El verdadero nombre del impostor que quedó detenido era Khalil Ghatea y, según informes de la inteligencia canadiense, era un miembro activo de los servicios de inteligencia iraníes.
El 12 de mayo, el juez Santamarina dispuso la intervención del aparato telefónico correspondiente al domicilio de Khalil Ghatea, el que, según se descubrió, se encontraba viviendo junto a un funcionario de la Embajada de Irán, llamado Ali Halvaei.
El 11 de julio –es decir, siete días antes del atentado–, Khalil Ghatea es autorizado por Santamarina a viajar a Irán, aunque había estado viviendo en el departamento 5º B de Tapiales 1420, de Vicente López, que fue allanado ese mismo día por la Policía Federal junto con la Fuerza Aérea. Pese a que durante la época del atentado se alojaron varios sospechosos y durante la semana del atentado Rabbani llamó dos veces por teléfono a ese departamento, la vivienda fue nuevamente allanada recién cuatro años después.
El 1º de septiembre –es decir, un mes y medio después del atentado–, Santamarina abre una nueva causa y vuelve a ordenar la intervención de los abonados que ya venían siendo escuchados por la SIDE, es decir, los de Khalil Gatea y otros sospechosos.
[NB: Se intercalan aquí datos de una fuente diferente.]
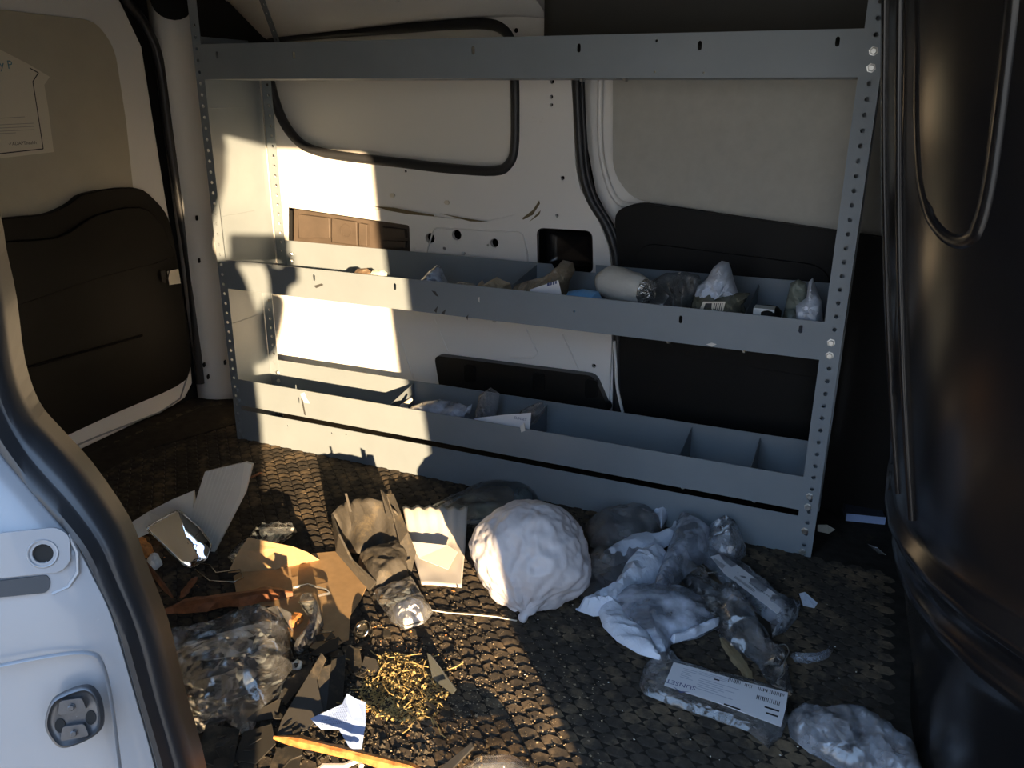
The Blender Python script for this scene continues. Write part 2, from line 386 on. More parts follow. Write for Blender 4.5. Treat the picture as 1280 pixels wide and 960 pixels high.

Ebrahim, un iraní de 30 años que trabajaba como barman en Top Secret, un boliche del agente de la SIDE Raúl Martins, ofició de traductor de esas y otras comunicaciones previas y posteriores al atentado.
En las 15 notas que intercambiaron Nisman y Stiuso se percibe que había una suerte de inacción concertada, porque las cartas se repitieron todos los años, hasta la firma del Memorándum, en 2013. Nisman no hubiese resistido un careo en Teherán donde Mohsen Rabbani le recordara el papel que jugo la SIDE en el atentado. Pero lo más grave es que los CD donde estaba guardada esa información han desaparecido, lo que la hace irrecuperable.
En las horas finales, previas a la muerte del fiscal, el espía que poseía 275 líneas telefónicas a su nombre tampoco atendió las llamadas de Nisman reclamando las demoledoras pruebas para su denuncia que –como tantas otras veces– le habían prometido y nunca llegaron. Todo un mensaje en un submundo poblado de intrigas y escuchas.